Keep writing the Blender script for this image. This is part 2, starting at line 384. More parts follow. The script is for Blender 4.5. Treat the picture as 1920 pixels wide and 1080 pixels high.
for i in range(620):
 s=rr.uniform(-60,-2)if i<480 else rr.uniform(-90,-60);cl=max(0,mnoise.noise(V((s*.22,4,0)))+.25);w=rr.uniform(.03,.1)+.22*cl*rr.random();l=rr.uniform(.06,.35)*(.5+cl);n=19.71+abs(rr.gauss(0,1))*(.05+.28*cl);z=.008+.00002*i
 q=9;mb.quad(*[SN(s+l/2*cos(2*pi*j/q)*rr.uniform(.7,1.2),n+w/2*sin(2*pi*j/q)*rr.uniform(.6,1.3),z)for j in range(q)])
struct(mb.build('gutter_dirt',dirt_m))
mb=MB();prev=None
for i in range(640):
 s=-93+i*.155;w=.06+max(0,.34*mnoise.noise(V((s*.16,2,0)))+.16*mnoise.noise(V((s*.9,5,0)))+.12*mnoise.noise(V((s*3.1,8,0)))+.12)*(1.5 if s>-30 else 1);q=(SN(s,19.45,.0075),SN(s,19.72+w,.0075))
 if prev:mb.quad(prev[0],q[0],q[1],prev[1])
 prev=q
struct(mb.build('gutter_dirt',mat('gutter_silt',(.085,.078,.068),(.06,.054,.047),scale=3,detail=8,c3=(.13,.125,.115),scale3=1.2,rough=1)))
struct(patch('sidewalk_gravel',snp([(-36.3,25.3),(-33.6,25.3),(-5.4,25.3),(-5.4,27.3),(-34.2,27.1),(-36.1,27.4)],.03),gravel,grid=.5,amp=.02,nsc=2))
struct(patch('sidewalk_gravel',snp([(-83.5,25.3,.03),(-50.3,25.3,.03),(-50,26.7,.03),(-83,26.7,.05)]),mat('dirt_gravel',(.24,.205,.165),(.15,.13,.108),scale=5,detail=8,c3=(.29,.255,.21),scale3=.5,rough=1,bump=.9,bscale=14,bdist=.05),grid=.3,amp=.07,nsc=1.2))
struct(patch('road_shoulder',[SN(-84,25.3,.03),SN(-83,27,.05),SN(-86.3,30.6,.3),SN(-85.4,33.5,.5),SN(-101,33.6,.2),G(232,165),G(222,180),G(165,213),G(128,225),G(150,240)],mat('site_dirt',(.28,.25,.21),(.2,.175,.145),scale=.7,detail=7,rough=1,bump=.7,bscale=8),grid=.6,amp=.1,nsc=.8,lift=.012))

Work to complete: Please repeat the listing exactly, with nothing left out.

Output of the exercise:
Keep writing the Blender script for this image. This is part 2, starting at line 384. More parts follow. The script is for Blender 4.5. Treat the picture as 1920 pixels wide and 1080 pixels high.
for i in range(620):
 s=rr.uniform(-60,-2)if i<480 else rr.uniform(-90,-60);cl=max(0,mnoise.noise(V((s*.22,4,0)))+.25);w=rr.uniform(.03,.1)+.22*cl*rr.random();l=rr.uniform(.06,.35)*(.5+cl);n=19.71+abs(rr.gauss(0,1))*(.05+.28*cl);z=.008+.00002*i
 q=9;mb.quad(*[SN(s+l/2*cos(2*pi*j/q)*rr.uniform(.7,1.2),n+w/2*sin(2*pi*j/q)*rr.uniform(.6,1.3),z)for j in range(q)])
struct(mb.build('gutter_dirt',dirt_m))
mb=MB();prev=None
for i in range(640):
 s=-93+i*.155;w=.06+max(0,.34*mnoise.noise(V((s*.16,2,0)))+.16*mnoise.noise(V((s*.9,5,0)))+.12*mnoise.noise(V((s*3.1,8,0)))+.12)*(1.5 if s>-30 else 1);q=(SN(s,19.45,.0075),SN(s,19.72+w,.0075))
 if prev:mb.quad(prev[0],q[0],q[1],prev[1])
 prev=q
struct(mb.build('gutter_dirt',mat('gutter_silt',(.085,.078,.068),(.06,.054,.047),scale=3,detail=8,c3=(.13,.125,.115),scale3=1.2,rough=1)))
struct(patch('sidewalk_gravel',snp([(-36.3,25.3),(-33.6,25.3),(-5.4,25.3),(-5.4,27.3),(-34.2,27.1),(-36.1,27.4)],.03),gravel,grid=.5,amp=.02,nsc=2))
struct(patch('sidewalk_gravel',snp([(-83.5,25.3,.03),(-50.3,25.3,.03),(-50,26.7,.03),(-83,26.7,.05)]),mat('dirt_gravel',(.24,.205,.165),(.15,.13,.108),scale=5,detail=8,c3=(.29,.255,.21),scale3=.5,rough=1,bump=.9,bscale=14,bdist=.05),grid=.3,amp=.07,nsc=1.2))
struct(patch('road_shoulder',[SN(-84,25.3,.03),SN(-83,27,.05),SN(-86.3,30.6,.3),SN(-85.4,33.5,.5),SN(-101,33.6,.2),G(232,165),G(222,180),G(165,213),G(128,225),G(150,240)],mat('site_dirt',(.28,.25,.21),(.2,.175,.145),scale=.7,detail=7,rough=1,bump=.7,bscale=8),grid=.6,amp=.1,nsc=.8,lift=.012))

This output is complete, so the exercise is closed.